I don’t know why I’m typing all of these things out except that I’ve become a bit introspective this evening… Something had me looking back at my own past and wondering what got me to this point I’m at today. I’ve been in the same “general” field of logistics, order management, program management, inventory control, etc etc etc for 21 years in a few weeks. The seeds were planted being one of the main warehouse guys at McDonalds one day, running the grill or registers the next, being the head trainer, memorizing everything (logic not terms, so it worked for me), then onto Waldenbooks, where I became a Sr Bookseller and the head receiving guy plus a keyholder, then onto Unisys, where I worked my way up from a cog in the machine to one of the guys turning the crank, to working at Cisco being Mr. Fixit on processes and customers that needed some help, supporting the customers I had, making sure everything was running smoothly, and doing as many ad-hoc things as I needed to keep things running smoothly for myself and anyone else who needed and/or asked for help. That role has now transitioned over to Belkin.

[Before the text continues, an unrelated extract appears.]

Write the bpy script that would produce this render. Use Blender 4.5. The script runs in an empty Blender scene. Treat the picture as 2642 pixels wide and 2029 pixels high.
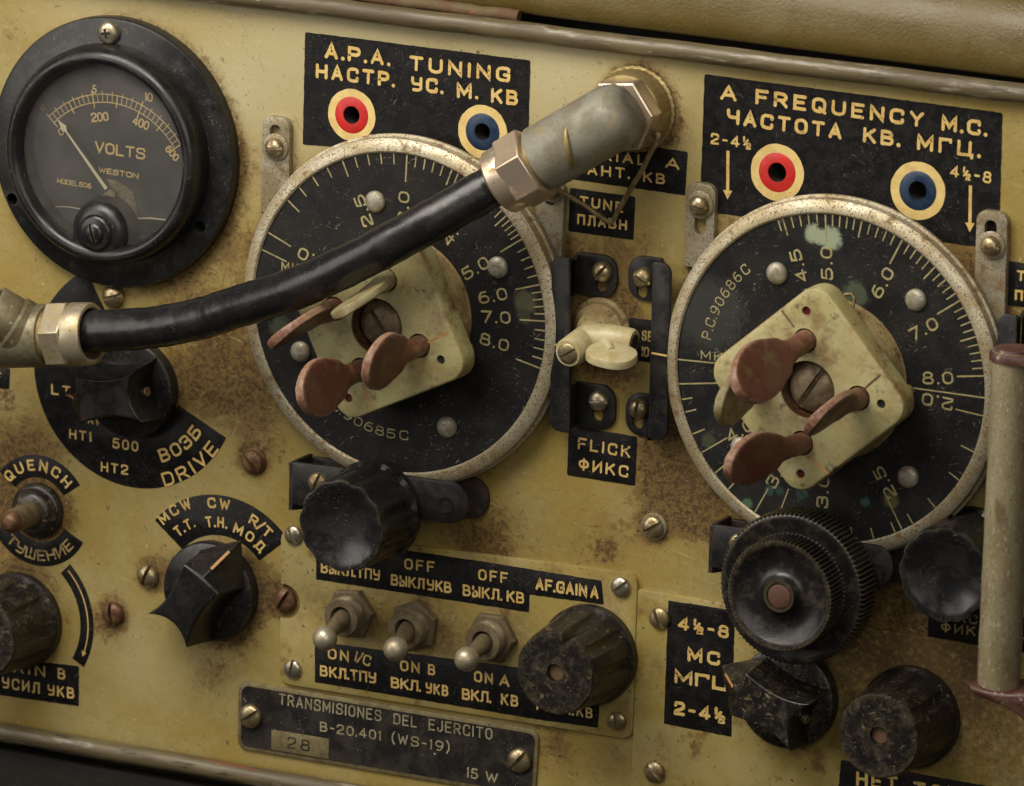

Some probably think I’m aggressive or driven towards that “carrot” of some higher leadership. No, I just like to make things work, improve processes, save time, be more efficient, etc… I’ve done the whole Lean thing, Six Sigma, and God knows how many other “flavor of the week” programs geared toward process improvement, and I’ve learned one thing ~ a TON of them are fancy terminology and odd formulas applied to a whole lot of what should be common sense. Could I teach a class on process improvement? Heck no, that would be like trying to explain how my brain works. I’m an odd mixture of the structure of one parent and the creative abilities of another, and I embrace the dichotomy, letting it work for me 100% of the time. Fortunately, when I applied that same work ethic and drive toward the comic book industry, it worked… If anyone has ever wondered how I got to where I am in comics (far from the top!!!!), it’s because of my work experience and this drive, sourced from inside, pushing in a direction continuously, and seeing what sticks.

Anyway, if you have managed to read to this point, you may have a little bit of a better understanding of me, what drives me, where I’m headed, etc… The main answer is that, long term, I don’t know. I feel like I’m heading the right direction now, and that makes me happy.

That, I suppose, is why I can look back on my time at McDonalds, getting hired at $3.10 per hour, and still smile at the experience, why I can still remember fondly interacting with customers at Waldenbooks, and introducing them to the sci-fi, fantasy, and horror I loved, working for a decade at Unisys and remembering this amazing group of people as co-workers as the standard for what makes a dynamic team, and still love what I do today with the right mixture of responsibilities, being able to depend on people, having a manager I respect , and enjoying the challenge of making some customers happy all of the time. In comics, I can still smile back at what pushed me into writing comic scripts, entering my fist competition and letting the work speak for itself, getting my first contracts with a publisher, and using my experience in a completely un-related field in publishing. Who’d have thought?

Have I accomplished a lot? Yes.

Am I happy? Yes.

Am I proud of myself? Yes.

Do I appreciate my wife’s support? 10000% of the time (duh).

To go back to the beginning, though, who put me on the path? Me.

Who keeps me on the path? Me.

Who do I aspire to be? Me continuing on my path in a positive direction.

Do I need someone else to be proud of me to make ME happy? No, but, as above, I certainly appreciate the people who do believe in me and are in my corner. Old friends, my family (few old, mostly new), and some amazing peers top that list.

Enough venting for one night, I think!